This story is about a year old but it keeps lingering out in California.
The L.A. police department has their own private gun store where cops can buy firearms, including firearms that are not available to the general public. This is fairly common in large departments. A manager of the gun store named Archi Duenas was responsible for maintaining their inventory records and curiously never, ever went on vacation. The higher ups finally forced him to take his vacation time and lo and behold, a whole bunch of the boxes in inventory were empty. It seems Archi was stealing guns from the store and selling them illegally for cash, including selling a number to customers who were fellow cops and apparently at least a few who knew the guns were illegally obtained.
The article is a pretty sordid tale of the very people tasked with enforcing the law seemingly deciding that their position makes them not subject to those same laws. But what really got me was this:
This account of the sprawling investigation that began with the gun store thefts is based on dozens of internal LAPD documents reviewed by The Times from sources, including emails between top officials, investigative notes and case summaries, and court records in the case against Duenas. Duenas, who initially faced 25 criminal counts and more than a dozen years in prison, instead received probation in August after pleading no contest to felony grand theft of a firearm and a single misdemeanor count of illegally transferring a firearm.
Exsqueeze me?
The guy was in a trusted position in an official capacity with law enforcement. He was knowingly stealing those firearms and covering it up by never going on vacation, selling those firearms for cash also illegally and without the legally required paperwork to the tune of some 44 firearms. That is putting firearms, at least some not available to the citizens of California, out in circulation. And the guy gets freaking probation for that? The cops who knowingly bought illegal, stolen firearms? Probably nothing happens to them either and there are rumblings of internal backlash over the investigation. The only thing they might get busted for is having an unlocked firearm where kids have access to it, not receiving a stolen firearm.

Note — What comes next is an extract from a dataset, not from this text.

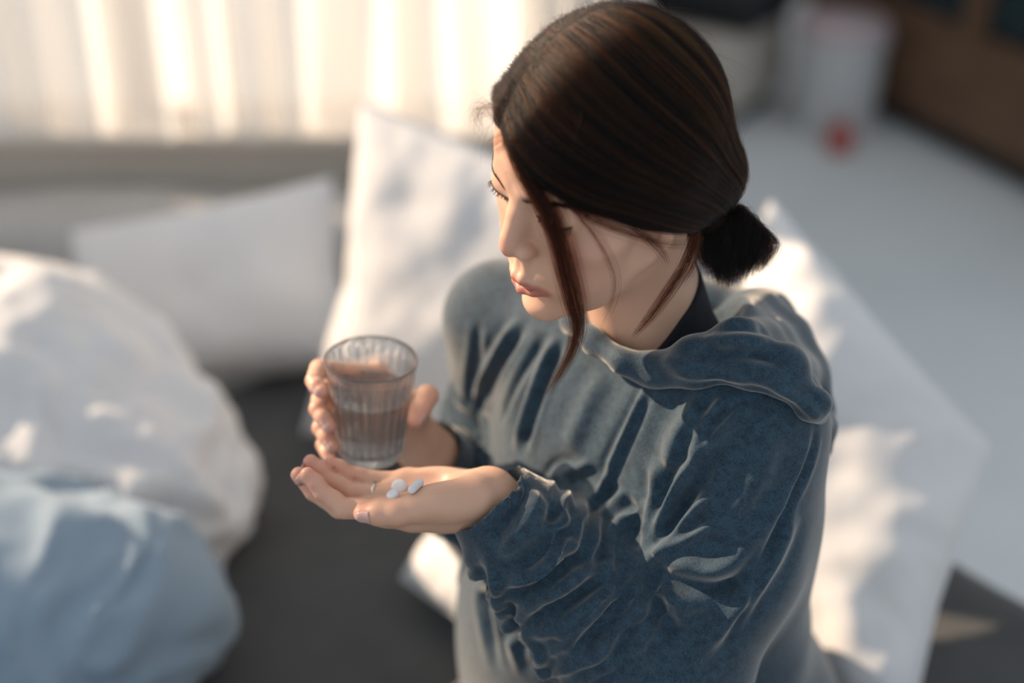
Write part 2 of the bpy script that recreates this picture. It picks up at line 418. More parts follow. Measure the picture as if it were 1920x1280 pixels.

As a civilian with a Federal Firearms License, if I was doing something similar, would I get probation? No fucking way. If I took firearms out of my inventory and sold them for cash without background checks and a form 4473, the ATF would turn me inside out and the DOJ would charge me with anything they could think of as an example to others.
Last year an FFL about ten minutes from me, Darkside Armory, in Butler, Indiana was busted by the ATF for a variety of stuff, including the owner having unregistered NFA items but also his son who worked there got busted for falsifying 4473 forms, the ATF form every retail purchaser of a firearm has to fill out prior to a background check. The top of the 4473 includes a section to be filled out by the dealer listing the individual firearms sold and how many firearms total were transferred in that transaction….
I can see where the guy thought he could pull a fast one, selling a pistol to someone but then putting more firearms on the form that would then come out of their inventory. The thing is the ATF enforcement guys do this for a living so they know the tricks and most can probably smell a lie when they hear it. I have no idea how they caught them but they did and the father and son in this case are facing a combined 21 criminal counts for something that seems in the big picture to be far less severe than stealing firearms from a law enforcement store and selling them illegally but you can bet they won’t get probation.
People obey the law not just because they are afraid of jail but because it is The Right Thing To Do. We follow the laws, even the dumb ones, because most heritage Americans still believe in The System. When stories like this come out and it is apparent to even the most diehard Back The Blue normie that the people making and enforcing the laws are operating with impunity under their own set of rules while threatening us with severe penalties for stepping out of line, the natural impulse to obey the law for the sake of being a good citizen goes in the toilet.
Our rulers and their enforcers depend on our good behavior and our continued tolerance of their bad behavior but with the social contract torn to shreds, crapped on and then set on fire, that reliance isn’t going to be enough pretty soon.
most Americans don't take to well to hypocrites… well maybe nowdays thats changing if you have the right ideology. I was quite the little asshole as a kid but straightened up. looking back I'm like fuck that noise. it's all about not getting caught
People inside the system always get favorable treatment . . . always.